WHAT THIS TASK INVOLVES. Repeat all of the material below exactly as written, images excluded.

DATASET SECTION.
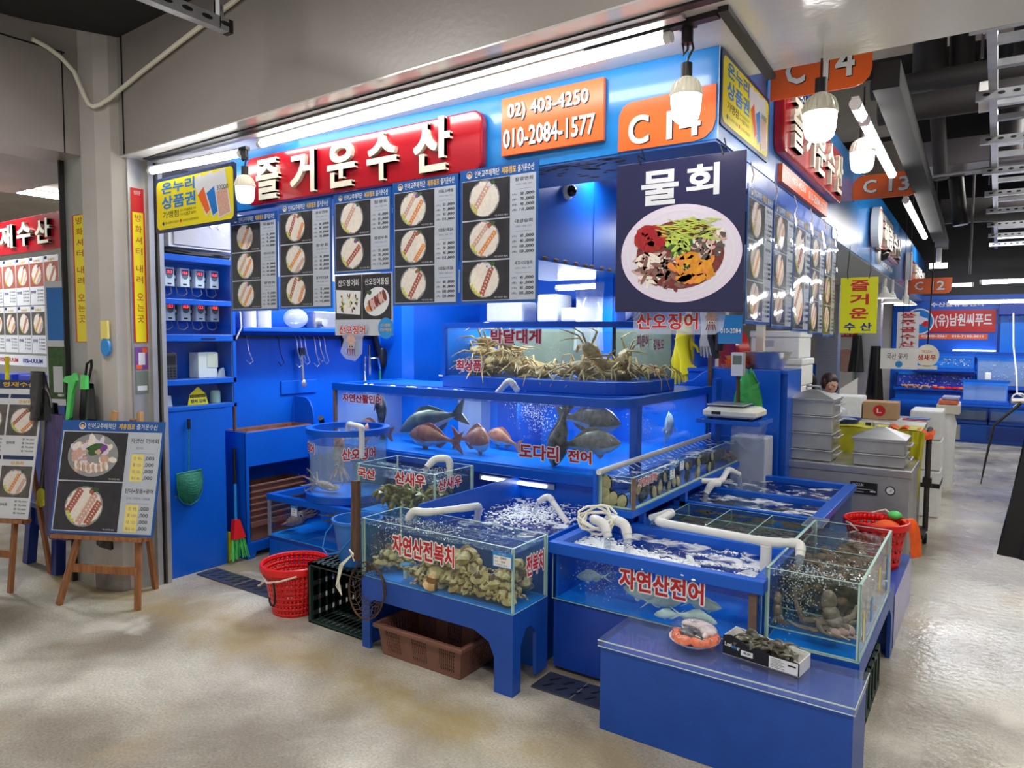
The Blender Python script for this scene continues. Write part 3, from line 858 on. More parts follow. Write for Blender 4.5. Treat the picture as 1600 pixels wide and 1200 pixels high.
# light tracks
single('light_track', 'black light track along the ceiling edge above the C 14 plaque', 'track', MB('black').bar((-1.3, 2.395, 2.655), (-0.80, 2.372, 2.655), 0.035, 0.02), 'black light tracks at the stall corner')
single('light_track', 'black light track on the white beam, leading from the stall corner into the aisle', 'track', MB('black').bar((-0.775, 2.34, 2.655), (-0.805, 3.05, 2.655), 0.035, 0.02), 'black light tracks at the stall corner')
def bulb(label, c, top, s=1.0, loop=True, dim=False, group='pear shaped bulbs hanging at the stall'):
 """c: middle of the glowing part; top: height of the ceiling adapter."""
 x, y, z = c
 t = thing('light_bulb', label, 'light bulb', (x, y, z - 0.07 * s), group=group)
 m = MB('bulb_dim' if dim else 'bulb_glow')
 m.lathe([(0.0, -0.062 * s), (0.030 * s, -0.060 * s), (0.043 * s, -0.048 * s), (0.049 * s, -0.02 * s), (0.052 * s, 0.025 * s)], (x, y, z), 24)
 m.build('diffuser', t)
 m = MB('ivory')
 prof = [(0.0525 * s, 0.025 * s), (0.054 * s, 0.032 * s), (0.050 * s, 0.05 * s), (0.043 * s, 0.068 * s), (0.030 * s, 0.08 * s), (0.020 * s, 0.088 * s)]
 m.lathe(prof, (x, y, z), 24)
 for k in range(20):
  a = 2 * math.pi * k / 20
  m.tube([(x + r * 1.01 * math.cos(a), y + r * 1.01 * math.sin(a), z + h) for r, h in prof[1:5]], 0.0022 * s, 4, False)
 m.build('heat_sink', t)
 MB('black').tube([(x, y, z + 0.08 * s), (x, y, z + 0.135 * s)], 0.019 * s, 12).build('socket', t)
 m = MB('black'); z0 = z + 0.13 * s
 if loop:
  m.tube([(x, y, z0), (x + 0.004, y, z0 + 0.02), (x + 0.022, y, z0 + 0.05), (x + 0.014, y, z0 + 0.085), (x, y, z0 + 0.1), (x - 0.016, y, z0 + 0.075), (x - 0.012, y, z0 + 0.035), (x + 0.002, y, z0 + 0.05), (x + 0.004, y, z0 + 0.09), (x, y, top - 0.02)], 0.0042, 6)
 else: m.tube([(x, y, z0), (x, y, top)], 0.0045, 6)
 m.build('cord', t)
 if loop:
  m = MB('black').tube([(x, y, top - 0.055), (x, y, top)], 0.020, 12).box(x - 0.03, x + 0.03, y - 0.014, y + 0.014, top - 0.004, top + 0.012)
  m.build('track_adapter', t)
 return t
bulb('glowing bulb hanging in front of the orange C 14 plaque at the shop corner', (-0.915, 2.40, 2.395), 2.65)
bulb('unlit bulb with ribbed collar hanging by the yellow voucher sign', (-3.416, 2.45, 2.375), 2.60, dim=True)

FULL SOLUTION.
The Blender Python script for this scene continues. Write part 3, from line 858 on. More parts follow. Write for Blender 4.5. Treat the picture as 1600 pixels wide and 1200 pixels high.
# light tracks
single('light_track', 'black light track along the ceiling edge above the C 14 plaque', 'track', MB('black').bar((-1.3, 2.395, 2.655), (-0.80, 2.372, 2.655), 0.035, 0.02), 'black light tracks at the stall corner')
single('light_track', 'black light track on the white beam, leading from the stall corner into the aisle', 'track', MB('black').bar((-0.775, 2.34, 2.655), (-0.805, 3.05, 2.655), 0.035, 0.02), 'black light tracks at the stall corner')
def bulb(label, c, top, s=1.0, loop=True, dim=False, group='pear shaped bulbs hanging at the stall'):
 """c: middle of the glowing part; top: height of the ceiling adapter."""
 x, y, z = c
 t = thing('light_bulb', label, 'light bulb', (x, y, z - 0.07 * s), group=group)
 m = MB('bulb_dim' if dim else 'bulb_glow')
 m.lathe([(0.0, -0.062 * s), (0.030 * s, -0.060 * s), (0.043 * s, -0.048 * s), (0.049 * s, -0.02 * s), (0.052 * s, 0.025 * s)], (x, y, z), 24)
 m.build('diffuser', t)
 m = MB('ivory')
 prof = [(0.0525 * s, 0.025 * s), (0.054 * s, 0.032 * s), (0.050 * s, 0.05 * s), (0.043 * s, 0.068 * s), (0.030 * s, 0.08 * s), (0.020 * s, 0.088 * s)]
 m.lathe(prof, (x, y, z), 24)
 for k in range(20):
  a = 2 * math.pi * k / 20
  m.tube([(x + r * 1.01 * math.cos(a), y + r * 1.01 * math.sin(a), z + h) for r, h in prof[1:5]], 0.0022 * s, 4, False)
 m.build('heat_sink', t)
 MB('black').tube([(x, y, z + 0.08 * s), (x, y, z + 0.135 * s)], 0.019 * s, 12).build('socket', t)
 m = MB('black'); z0 = z + 0.13 * s
 if loop:
  m.tube([(x, y, z0), (x + 0.004, y, z0 + 0.02), (x + 0.022, y, z0 + 0.05), (x + 0.014, y, z0 + 0.085), (x, y, z0 + 0.1), (x - 0.016, y, z0 + 0.075), (x - 0.012, y, z0 + 0.035), (x + 0.002, y, z0 + 0.05), (x + 0.004, y, z0 + 0.09), (x, y, top - 0.02)], 0.0042, 6)
 else: m.tube([(x, y, z0), (x, y, top)], 0.0045, 6)
 m.build('cord', t)
 if loop:
  m = MB('black').tube([(x, y, top - 0.055), (x, y, top)], 0.020, 12).box(x - 0.03, x + 0.03, y - 0.014, y + 0.014, top - 0.004, top + 0.012)
  m.build('track_adapter', t)
 return t
bulb('glowing bulb hanging in front of the orange C 14 plaque at the shop corner', (-0.915, 2.40, 2.395), 2.65)
bulb('unlit bulb with ribbed collar hanging by the yellow voucher sign', (-3.416, 2.45, 2.375), 2.60, dim=True)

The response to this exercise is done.